Debate about headscarf reignites in Turkey
The "10YearChallenge" action on social media has taken a unique turn in Turkey: hundreds of women have posted photos with the hashtag Özgürleştik ("We have become emancipated") showing how they have stopped wearing a headscarf in the last decade. The new challenge has rekindled an old debate.
Women fighting for freedom
The main message of the action is emancipation, Gazete Duvar comments approvingly:
“There was a time when the conservatives fought for the headscarf, the banning of which they saw as a symbol of great deprivation [in secular Turkey]. Now above all young women who have taken off their headscarf say they have emancipated themselves. ... These women, who now have the freedom to wear the headscarf if they choose, were demanding even more freedom. ... We see that in the past decade the number of women who do not cover their heads has risen from 34 percent to 37 percent. All this revives the hope that women will change the world. Perhaps with women's struggle for emancipation we will find a way out of the vicious circle of conservatism, machismo and misogyny into which we have fallen.”
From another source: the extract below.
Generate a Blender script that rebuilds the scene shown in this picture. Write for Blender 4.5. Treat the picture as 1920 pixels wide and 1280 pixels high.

Can we just let the headscarf be?
Although wearing a headscarf is a personal decision, with this social media campaign the garment is once again being instrumentalised, Islamic conservative Yeni Şafak complains:
“The headscarf is one of the most important symbols of the Islamic faith. ... Since freedom from the headscarf also means freedom from Islam, some media can't conceal their delight. ... Once the defenders of the freedom to wear the headscarf were beaten with clubs. The faces of the women who have removed their scarves are now meant to imply that the government's 'piety project' has failed. And between the lines the message is supposed to be: 'The government's cronyism and illegality have caused even the faithful to abandon their faith'. That amounts to politicising the headscarf. Can't we just leave it in peace?”